Aim:
From the records below, copy out exactly the lines from the one containing "Generate a Blender" to the one containing "sc.cycles.caustics_refractive = False", both included. Add nothing else.

=== Supplied records ===

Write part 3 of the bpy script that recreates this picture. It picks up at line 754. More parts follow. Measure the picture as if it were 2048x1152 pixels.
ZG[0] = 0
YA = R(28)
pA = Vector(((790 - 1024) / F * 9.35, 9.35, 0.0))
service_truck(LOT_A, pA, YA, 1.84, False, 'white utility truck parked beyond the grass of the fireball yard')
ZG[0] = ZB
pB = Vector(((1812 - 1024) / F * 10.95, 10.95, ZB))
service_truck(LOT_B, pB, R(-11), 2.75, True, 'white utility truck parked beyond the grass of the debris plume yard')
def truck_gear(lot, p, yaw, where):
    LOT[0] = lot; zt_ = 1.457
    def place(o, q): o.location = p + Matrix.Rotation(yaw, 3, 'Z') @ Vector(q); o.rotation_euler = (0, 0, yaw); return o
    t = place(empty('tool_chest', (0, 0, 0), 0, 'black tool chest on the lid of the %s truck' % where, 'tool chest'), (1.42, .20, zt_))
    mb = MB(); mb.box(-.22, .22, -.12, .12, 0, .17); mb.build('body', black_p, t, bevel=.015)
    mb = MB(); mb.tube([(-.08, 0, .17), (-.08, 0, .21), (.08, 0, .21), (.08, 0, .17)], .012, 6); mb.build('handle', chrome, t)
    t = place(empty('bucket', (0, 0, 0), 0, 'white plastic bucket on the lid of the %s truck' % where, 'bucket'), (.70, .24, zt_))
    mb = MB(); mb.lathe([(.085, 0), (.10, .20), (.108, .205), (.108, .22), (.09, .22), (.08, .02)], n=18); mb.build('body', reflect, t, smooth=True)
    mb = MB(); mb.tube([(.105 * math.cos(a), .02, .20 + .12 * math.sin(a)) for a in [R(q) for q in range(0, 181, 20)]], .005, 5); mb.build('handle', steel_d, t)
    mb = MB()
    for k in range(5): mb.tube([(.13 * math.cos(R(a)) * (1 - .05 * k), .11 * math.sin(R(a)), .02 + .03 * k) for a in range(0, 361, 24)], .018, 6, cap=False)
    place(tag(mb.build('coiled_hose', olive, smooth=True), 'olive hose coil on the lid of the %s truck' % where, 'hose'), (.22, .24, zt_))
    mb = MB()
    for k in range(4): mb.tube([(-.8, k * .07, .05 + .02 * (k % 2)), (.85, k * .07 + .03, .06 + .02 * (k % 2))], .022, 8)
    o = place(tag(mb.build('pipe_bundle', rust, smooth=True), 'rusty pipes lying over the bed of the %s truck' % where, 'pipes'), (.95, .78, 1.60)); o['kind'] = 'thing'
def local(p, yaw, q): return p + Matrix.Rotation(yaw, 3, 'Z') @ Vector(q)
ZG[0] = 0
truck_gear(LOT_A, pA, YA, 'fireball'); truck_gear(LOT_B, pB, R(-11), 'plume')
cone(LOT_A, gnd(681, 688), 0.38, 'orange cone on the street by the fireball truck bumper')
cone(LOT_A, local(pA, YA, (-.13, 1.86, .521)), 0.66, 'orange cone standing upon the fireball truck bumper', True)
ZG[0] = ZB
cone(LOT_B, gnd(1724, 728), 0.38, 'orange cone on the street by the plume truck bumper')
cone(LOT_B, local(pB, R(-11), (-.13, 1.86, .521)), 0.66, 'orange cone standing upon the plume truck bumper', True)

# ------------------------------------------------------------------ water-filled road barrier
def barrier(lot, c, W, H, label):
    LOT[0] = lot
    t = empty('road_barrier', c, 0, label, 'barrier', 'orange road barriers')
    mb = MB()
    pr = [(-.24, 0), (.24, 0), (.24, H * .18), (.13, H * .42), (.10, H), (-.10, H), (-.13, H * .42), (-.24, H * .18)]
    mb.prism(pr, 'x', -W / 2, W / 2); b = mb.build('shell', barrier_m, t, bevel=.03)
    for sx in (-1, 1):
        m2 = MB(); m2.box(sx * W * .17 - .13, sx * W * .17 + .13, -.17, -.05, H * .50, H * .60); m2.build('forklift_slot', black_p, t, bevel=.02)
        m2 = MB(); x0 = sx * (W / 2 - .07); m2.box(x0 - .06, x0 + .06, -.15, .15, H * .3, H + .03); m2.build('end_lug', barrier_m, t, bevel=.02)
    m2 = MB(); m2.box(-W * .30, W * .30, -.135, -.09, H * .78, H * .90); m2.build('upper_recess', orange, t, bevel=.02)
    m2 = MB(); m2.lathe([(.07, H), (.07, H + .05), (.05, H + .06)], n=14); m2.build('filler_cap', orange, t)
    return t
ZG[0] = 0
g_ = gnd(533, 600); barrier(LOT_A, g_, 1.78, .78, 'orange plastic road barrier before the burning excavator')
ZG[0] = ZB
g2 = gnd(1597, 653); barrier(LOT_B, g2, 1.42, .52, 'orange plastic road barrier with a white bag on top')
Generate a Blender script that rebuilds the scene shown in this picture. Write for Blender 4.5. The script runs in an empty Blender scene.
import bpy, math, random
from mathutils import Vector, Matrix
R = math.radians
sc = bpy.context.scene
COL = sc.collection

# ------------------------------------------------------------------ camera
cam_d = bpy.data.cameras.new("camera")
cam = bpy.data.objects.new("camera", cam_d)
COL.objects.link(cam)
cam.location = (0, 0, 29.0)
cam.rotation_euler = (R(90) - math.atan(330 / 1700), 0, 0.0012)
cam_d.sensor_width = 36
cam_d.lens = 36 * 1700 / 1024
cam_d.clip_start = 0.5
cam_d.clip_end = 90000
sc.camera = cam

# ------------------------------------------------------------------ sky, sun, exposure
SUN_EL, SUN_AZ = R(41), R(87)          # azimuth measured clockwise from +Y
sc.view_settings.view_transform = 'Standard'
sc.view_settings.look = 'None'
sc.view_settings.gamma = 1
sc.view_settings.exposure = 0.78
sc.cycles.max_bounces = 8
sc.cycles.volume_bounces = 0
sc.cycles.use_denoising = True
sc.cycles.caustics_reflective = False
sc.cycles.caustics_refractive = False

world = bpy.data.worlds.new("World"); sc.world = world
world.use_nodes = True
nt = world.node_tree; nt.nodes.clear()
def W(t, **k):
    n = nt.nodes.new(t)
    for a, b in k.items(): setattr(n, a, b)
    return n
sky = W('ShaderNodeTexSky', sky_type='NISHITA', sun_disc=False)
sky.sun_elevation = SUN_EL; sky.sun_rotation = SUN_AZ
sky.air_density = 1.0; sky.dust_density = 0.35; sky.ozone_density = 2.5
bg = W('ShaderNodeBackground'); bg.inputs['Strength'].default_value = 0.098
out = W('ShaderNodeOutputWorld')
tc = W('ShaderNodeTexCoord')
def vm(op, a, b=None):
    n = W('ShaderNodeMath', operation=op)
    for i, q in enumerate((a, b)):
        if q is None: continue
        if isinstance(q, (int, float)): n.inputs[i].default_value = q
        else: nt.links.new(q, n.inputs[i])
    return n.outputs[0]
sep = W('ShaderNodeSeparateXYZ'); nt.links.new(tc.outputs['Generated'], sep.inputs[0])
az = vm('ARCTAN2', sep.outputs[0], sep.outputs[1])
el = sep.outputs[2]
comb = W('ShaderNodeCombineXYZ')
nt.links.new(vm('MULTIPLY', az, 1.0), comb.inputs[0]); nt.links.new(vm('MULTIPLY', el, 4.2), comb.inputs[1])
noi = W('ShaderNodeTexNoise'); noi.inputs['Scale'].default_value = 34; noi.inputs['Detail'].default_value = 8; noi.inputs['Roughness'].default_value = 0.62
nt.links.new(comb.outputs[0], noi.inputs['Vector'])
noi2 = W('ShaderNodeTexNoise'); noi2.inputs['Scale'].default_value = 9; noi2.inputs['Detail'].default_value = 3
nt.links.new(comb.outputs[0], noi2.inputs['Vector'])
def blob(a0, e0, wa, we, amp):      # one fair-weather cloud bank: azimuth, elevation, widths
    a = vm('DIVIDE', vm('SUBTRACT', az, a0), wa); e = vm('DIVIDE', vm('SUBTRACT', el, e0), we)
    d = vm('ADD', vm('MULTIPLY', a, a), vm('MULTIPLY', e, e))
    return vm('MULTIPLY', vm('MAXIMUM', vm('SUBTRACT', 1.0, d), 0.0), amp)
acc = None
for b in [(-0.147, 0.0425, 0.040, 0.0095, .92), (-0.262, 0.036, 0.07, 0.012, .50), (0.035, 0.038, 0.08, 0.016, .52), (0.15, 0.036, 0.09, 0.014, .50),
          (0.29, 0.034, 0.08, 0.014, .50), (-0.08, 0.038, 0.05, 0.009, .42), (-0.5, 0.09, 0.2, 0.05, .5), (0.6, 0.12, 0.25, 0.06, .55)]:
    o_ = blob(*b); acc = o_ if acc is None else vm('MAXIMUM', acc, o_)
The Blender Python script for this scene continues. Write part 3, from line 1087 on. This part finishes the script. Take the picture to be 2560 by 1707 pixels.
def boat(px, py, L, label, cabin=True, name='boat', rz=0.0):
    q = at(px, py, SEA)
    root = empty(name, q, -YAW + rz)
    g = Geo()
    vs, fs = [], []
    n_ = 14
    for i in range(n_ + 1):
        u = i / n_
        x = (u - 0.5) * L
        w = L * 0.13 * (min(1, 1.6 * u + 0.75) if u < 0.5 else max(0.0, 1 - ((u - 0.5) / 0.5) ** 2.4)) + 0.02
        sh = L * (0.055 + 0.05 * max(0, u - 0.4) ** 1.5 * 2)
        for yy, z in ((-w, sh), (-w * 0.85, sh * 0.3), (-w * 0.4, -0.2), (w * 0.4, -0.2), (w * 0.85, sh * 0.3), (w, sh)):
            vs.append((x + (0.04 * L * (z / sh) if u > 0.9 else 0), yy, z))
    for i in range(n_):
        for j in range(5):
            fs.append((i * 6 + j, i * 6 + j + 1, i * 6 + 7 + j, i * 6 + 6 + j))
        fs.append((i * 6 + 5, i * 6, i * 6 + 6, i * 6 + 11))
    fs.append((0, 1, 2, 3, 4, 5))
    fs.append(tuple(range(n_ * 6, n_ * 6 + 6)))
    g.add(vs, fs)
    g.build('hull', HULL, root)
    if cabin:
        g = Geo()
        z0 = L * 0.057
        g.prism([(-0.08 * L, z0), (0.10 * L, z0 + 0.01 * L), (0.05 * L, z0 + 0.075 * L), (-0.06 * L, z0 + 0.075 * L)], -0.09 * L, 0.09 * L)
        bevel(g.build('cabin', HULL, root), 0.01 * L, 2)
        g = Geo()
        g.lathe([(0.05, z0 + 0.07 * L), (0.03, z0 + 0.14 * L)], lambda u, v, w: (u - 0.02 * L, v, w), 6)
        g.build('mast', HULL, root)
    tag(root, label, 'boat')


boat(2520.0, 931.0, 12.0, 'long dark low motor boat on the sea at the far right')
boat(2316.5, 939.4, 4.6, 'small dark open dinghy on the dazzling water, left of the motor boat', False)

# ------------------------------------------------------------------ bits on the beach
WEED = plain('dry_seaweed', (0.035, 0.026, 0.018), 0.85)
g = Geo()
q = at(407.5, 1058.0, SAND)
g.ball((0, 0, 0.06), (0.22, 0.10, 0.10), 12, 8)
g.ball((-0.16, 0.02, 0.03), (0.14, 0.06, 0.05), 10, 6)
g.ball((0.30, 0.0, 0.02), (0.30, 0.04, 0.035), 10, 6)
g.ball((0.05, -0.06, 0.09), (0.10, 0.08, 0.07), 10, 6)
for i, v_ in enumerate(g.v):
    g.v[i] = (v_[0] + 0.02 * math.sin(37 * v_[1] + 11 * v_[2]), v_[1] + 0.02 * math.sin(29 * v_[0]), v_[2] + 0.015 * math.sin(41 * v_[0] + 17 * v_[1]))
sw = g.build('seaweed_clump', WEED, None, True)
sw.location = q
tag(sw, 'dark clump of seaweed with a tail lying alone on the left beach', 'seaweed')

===

The completed task:
Generate a Blender script that rebuilds the scene shown in this picture. Write for Blender 4.5. The script runs in an empty Blender scene.
import bpy, math, random
from mathutils import Vector, Matrix
R = math.radians
sc = bpy.context.scene
COL = sc.collection

# ------------------------------------------------------------------ camera
cam_d = bpy.data.cameras.new("camera")
cam = bpy.data.objects.new("camera", cam_d)
COL.objects.link(cam)
cam.location = (0, 0, 29.0)
cam.rotation_euler = (R(90) - math.atan(330 / 1700), 0, 0.0012)
cam_d.sensor_width = 36
cam_d.lens = 36 * 1700 / 1024
cam_d.clip_start = 0.5
cam_d.clip_end = 90000
sc.camera = cam

# ------------------------------------------------------------------ sky, sun, exposure
SUN_EL, SUN_AZ = R(41), R(87)          # azimuth measured clockwise from +Y
sc.view_settings.view_transform = 'Standard'
sc.view_settings.look = 'None'
sc.view_settings.gamma = 1
sc.view_settings.exposure = 0.78
sc.cycles.max_bounces = 8
sc.cycles.volume_bounces = 0
sc.cycles.use_denoising = True
sc.cycles.caustics_reflective = False
sc.cycles.caustics_refractive = False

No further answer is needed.